Your code has no error handling, so if anything goes wrong, it continues on blissfully unaware trying to make soup out of stones. Take a look at the examples in the manual, they all check for errors in the query before they try to analyze the result.
We have a function used within our PHP/MySQL application which returns basic configuration information, it contains a simple select query and looks like this:
public function getConfigurationValue($field)
{
$res = mysql_query("SELECT `cfg_value` FROM `ls_config` WHERE `cfg_name` = '".mysql_real_escape_string($field)."'");
$cfg = htmlspecialchars(mysql_result($res,0));
return $cfg;
}
This problem we are having is that occasionally, seemingly at random, this query throws a mysql error on mysql_result saying that "supplied argument is not a valid mysql result resource". In our debugging we have determined though that this is not because $field is not being passed. Essentially, for a reason we cannot determine a perfectly valid query fails and returns no results causing an empty result set and the subsequent error. If the error was due to the mysql connection failing the script would have died well before this. Also, this function may be called 50-100 times on some page loads but it only tends to fail once on each load.
Please let me know if you need any other information to work this out.
Thanks.
searching for php "supplied argument is not a valid mysql result resource" reveals that to get the actual error, you'd need to call mysql_error, and the error that you get is because the result of the query is FALSE - this value not being a valid mysql result resource.
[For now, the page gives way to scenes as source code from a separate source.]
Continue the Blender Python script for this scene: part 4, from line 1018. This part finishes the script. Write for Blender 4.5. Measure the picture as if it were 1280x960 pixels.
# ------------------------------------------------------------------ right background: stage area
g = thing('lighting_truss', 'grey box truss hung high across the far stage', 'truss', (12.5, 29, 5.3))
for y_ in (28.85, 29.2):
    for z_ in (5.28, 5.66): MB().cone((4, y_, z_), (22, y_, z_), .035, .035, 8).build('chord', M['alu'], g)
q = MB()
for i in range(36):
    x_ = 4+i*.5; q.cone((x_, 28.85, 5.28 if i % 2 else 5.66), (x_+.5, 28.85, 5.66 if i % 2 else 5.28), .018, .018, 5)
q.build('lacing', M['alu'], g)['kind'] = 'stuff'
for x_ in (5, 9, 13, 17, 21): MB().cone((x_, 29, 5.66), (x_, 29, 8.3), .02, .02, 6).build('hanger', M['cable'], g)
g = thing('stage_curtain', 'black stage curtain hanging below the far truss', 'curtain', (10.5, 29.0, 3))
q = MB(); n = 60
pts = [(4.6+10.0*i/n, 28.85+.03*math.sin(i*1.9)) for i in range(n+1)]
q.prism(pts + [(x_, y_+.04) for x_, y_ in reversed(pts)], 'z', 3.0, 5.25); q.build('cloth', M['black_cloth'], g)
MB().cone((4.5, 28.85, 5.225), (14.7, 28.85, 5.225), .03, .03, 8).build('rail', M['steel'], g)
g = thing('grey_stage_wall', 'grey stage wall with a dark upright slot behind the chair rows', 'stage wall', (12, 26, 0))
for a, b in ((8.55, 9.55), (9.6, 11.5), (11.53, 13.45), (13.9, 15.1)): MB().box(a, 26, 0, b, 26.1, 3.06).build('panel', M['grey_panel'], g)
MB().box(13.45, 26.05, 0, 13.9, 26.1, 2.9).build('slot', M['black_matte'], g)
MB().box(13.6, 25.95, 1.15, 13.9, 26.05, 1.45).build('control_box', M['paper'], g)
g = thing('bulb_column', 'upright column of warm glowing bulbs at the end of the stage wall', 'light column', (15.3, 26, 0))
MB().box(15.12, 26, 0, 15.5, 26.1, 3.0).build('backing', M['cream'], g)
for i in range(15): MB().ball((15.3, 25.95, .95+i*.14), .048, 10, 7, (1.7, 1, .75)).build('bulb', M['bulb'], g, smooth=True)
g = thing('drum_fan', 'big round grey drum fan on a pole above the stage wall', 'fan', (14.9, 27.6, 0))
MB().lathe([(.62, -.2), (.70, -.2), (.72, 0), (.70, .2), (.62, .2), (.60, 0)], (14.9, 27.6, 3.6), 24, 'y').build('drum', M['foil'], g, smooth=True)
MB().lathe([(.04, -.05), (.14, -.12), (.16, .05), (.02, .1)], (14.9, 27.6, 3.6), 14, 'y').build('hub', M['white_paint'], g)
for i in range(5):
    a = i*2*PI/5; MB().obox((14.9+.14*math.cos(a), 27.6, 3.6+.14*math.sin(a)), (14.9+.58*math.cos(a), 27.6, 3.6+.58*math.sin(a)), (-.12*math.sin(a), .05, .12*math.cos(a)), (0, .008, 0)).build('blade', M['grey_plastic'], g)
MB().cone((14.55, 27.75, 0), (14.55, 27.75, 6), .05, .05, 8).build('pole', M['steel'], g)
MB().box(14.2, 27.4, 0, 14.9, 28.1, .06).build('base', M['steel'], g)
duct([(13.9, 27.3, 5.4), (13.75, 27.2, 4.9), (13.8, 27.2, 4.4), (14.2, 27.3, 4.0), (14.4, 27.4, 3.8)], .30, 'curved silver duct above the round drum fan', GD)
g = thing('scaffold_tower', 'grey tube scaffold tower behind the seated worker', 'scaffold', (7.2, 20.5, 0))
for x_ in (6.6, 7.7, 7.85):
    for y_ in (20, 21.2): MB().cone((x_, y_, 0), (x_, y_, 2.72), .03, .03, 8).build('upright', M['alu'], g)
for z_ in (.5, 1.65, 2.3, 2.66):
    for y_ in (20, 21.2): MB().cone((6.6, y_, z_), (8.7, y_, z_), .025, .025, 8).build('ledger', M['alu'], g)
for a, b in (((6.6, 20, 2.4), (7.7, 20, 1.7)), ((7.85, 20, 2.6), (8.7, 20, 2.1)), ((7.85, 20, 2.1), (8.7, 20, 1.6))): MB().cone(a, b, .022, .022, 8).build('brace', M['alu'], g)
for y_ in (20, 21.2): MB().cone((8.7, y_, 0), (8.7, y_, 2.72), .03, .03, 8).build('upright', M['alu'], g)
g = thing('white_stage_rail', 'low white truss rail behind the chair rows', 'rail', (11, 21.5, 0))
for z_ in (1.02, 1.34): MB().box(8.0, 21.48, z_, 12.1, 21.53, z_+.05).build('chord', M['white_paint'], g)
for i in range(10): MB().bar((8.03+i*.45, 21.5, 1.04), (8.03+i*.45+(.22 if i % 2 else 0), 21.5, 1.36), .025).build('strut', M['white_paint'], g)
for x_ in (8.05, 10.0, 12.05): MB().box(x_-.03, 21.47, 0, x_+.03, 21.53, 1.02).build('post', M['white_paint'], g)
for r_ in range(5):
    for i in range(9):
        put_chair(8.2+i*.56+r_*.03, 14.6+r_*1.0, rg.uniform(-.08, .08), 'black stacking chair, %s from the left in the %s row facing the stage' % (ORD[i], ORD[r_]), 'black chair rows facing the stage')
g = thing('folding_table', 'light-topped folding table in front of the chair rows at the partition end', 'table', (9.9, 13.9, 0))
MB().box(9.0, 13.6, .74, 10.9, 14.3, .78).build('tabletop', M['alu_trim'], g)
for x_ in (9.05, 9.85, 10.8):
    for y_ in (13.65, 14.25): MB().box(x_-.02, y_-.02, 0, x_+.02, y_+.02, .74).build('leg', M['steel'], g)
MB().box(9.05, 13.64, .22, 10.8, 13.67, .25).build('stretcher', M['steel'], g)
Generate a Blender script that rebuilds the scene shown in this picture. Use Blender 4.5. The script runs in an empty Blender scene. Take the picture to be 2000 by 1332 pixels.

i.e. in short you have something like:
$res = FALSE; # should contain the mysql result but does not, due to error.
$cfg = htmlspecialchars(mysql_result($res,0)); # the attempt to call mysql_result on invalid argument errors out.
So you'd want to use something like this:
$query = "SELECT * FROM cats WHERE id=$id";
$qr1 = mysql_query ($query)
or die ("Query failed: " . mysql_error() . " Actual query: " . $query);
You might want to give this a shot and see what the underlying error message says.
Given that the error is "MySQL server has gone away", There can be multitude of reasons for it - this article would be a good start to investigate. Searching suggests also some php-related and stack-specific bugs, so it looks like you might need to debug it with a closer attention.
Maybe try to duplicate the setup on another box and then start experimenting with the versions/settings, and see if any of the already reported scenarios match your case. Unfortunately, seems there's no single simple answer to this.